The Fed never carried a big balance sheet before QE and the financial
crisis. They were in the process of winding it down until the latest QE
around CV-19. I'm not speaking to the US debt load, although because of
QE that Fed currently holds a significant portion of it.
> > *they are constrained by the current price of a security they are
>> selling. *
>>
>
> We have a lot of economic problems today but that is not one of them. If
> nobody is buying a bond then the solution is to reduce its price, but today
> bonds have never been more expensive and yields have never been lower yet
> people still buy them so there is no need to reduce their price.
>
The Fed is also not liquidating its balance sheet right now. It's
partially creating the demand (purposefully) for US Treasuries. You're
assuming there will always be buyers at good prices when they need to
unwind.
>
>
>> > *They don't have the ability to create bonds out of thin air like they
>> can do for dollars. *
>>
>
> Of course they do, even companies can create bonds out of thin air.
>
John, please get more educated on a topic before saying something with
certainty. The Fed is bound by the rules of its charter. THEY cannot
create government bonds. If you're talking about the US Treasury which
you likely are based on your response above, that's another story
entirely. The distinction however is important. Again, Brent asked
about the Fed's balance sheet, not the US government's.
>
>
>> * > I don't think people are really talking about them directly here in
>> the context of expanding US deficits. That doesn't really involve
>> "printing money." The Treasury finances deficits by conducting auctions of
>> Federal debt. *
>>
>
> A distinction without a difference.
>
Again, John, learn more about a topic before pontificating on it. Brent's
question was about the Fed printing money and expanding THEIR balance
sheet, at least that's the way it was worded. I was pointing out the Fed
does not print money to finance US deficits. There is an important
distinction there.
>
> *>The risk is that demand isn't there due to vastness of supply / loss of
>> confidence causing interest rates to climb, leading to inflation. *
>>
>
> If demand isn't there then increase interest rates, but demand is there
> even though interest rates are currently low. Ridiculously low! The yield
> on a 2 year treasury bill is only 0.19%, the lowest in history. And the
> average 30 year fixed rate mortgage is 3.23%, also the lowest in history.

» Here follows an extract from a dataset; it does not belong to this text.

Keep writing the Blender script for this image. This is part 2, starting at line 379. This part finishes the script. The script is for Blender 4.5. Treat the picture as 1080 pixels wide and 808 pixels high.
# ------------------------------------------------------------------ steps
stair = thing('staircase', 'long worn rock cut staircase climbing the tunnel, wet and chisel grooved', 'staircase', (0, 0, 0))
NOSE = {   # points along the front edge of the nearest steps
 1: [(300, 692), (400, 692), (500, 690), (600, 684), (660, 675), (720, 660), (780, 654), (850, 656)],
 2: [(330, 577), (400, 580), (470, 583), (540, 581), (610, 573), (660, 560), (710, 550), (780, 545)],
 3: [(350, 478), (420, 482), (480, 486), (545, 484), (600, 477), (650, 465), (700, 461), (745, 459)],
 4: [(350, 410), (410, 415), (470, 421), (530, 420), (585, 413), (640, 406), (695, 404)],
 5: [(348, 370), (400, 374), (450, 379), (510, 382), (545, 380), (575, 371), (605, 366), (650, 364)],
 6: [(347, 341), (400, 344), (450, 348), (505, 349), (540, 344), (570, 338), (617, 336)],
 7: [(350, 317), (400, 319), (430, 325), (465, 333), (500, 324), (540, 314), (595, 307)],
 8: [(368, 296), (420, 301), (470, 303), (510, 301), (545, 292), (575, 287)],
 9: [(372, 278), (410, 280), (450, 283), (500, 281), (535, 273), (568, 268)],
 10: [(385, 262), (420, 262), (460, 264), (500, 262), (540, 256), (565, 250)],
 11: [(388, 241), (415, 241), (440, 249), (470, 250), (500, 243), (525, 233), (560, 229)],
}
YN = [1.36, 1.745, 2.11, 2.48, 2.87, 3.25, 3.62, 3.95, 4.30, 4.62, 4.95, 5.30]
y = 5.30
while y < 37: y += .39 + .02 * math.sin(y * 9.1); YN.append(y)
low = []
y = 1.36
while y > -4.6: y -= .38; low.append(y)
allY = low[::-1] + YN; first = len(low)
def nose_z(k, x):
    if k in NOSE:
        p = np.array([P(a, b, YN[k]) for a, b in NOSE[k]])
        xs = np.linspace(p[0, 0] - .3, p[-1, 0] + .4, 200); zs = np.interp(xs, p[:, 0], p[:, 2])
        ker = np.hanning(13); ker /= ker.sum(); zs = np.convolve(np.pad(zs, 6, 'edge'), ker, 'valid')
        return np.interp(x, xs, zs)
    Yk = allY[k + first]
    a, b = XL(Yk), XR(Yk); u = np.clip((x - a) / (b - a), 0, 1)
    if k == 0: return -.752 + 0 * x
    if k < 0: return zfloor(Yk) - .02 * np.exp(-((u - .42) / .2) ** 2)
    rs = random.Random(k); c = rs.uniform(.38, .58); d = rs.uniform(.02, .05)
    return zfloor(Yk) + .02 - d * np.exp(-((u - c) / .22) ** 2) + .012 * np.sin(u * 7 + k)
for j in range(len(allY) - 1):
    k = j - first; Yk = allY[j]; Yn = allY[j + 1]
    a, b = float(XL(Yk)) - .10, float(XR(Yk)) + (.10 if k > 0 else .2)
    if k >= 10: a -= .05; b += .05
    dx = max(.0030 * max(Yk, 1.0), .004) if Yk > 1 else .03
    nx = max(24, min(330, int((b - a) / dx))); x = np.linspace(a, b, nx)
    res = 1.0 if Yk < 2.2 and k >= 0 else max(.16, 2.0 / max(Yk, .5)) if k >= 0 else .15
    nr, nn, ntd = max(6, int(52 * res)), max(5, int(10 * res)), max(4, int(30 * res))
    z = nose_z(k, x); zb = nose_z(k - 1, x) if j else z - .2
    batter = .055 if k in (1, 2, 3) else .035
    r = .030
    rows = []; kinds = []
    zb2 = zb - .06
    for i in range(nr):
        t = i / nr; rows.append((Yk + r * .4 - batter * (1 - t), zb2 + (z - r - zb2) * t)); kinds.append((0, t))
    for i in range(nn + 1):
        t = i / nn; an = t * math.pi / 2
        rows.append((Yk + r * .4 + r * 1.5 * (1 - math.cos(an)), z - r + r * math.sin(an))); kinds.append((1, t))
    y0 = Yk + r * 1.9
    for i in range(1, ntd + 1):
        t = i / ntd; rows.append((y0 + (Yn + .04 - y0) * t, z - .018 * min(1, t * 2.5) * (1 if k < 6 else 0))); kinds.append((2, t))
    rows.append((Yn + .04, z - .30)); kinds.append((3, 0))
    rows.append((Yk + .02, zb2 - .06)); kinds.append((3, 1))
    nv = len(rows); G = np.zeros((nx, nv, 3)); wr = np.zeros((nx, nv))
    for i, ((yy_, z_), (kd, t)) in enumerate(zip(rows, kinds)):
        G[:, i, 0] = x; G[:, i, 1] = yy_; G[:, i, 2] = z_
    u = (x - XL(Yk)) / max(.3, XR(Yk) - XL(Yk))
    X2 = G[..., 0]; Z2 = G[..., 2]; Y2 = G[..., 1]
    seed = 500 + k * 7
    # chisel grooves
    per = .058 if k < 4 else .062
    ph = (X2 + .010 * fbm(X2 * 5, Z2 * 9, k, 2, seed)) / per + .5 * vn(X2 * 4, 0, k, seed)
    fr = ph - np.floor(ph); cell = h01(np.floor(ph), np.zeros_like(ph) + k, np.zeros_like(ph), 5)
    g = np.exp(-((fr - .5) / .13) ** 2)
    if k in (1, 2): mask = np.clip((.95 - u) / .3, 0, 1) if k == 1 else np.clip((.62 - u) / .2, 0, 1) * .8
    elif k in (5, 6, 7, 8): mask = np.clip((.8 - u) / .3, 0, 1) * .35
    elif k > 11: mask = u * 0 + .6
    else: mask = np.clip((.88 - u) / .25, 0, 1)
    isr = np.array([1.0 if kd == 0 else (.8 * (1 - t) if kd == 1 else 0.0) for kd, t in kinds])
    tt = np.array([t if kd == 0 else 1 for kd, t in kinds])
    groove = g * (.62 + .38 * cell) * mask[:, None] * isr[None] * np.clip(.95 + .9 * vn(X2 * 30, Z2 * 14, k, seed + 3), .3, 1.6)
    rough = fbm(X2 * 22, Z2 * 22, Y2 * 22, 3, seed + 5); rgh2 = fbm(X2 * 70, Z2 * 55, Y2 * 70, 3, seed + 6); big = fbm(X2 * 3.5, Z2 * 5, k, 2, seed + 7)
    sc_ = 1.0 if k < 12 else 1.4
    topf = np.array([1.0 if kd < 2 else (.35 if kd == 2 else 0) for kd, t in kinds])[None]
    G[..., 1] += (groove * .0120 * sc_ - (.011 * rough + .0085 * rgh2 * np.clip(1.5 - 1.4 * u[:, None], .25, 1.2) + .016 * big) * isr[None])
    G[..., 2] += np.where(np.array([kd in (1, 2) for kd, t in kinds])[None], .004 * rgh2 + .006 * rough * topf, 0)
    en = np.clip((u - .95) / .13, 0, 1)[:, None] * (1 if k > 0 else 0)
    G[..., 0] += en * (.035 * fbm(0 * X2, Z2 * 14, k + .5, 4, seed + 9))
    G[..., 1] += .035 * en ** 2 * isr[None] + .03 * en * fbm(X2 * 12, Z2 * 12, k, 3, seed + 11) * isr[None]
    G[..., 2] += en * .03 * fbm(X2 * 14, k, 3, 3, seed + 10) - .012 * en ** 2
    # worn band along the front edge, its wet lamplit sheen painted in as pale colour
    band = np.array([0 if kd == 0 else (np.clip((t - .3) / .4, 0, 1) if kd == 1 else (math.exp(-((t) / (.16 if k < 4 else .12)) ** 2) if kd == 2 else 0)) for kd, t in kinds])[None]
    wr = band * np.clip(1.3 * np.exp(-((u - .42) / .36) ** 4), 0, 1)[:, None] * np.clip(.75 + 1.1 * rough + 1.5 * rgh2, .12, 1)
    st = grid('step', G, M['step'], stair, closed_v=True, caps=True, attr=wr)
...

> The deficit hawks are like a doctor refusing to feed a 70 pound starving
> man because he's worried about the dangers of obesity.
>
> Demand is there until it isn't. It's there because the US is still the
global reserve currency, considered a safe haven with an established rule
of law, and is still paying higher rates than the rest of the developed
world. The US debt is a burden on future productivity and already
consumes 8.7% of the US budget and is more than 100% of GDP.
Additionally, I'm surprised you continue to lament the death of
libertarians on this list in the age of Trump when you appear to be far
from one yourself. You seem perfectly happy with central banks distorting
financial markets to such a large degree that it is impossible to
disentangle real signals that the market may be trying to bubble up.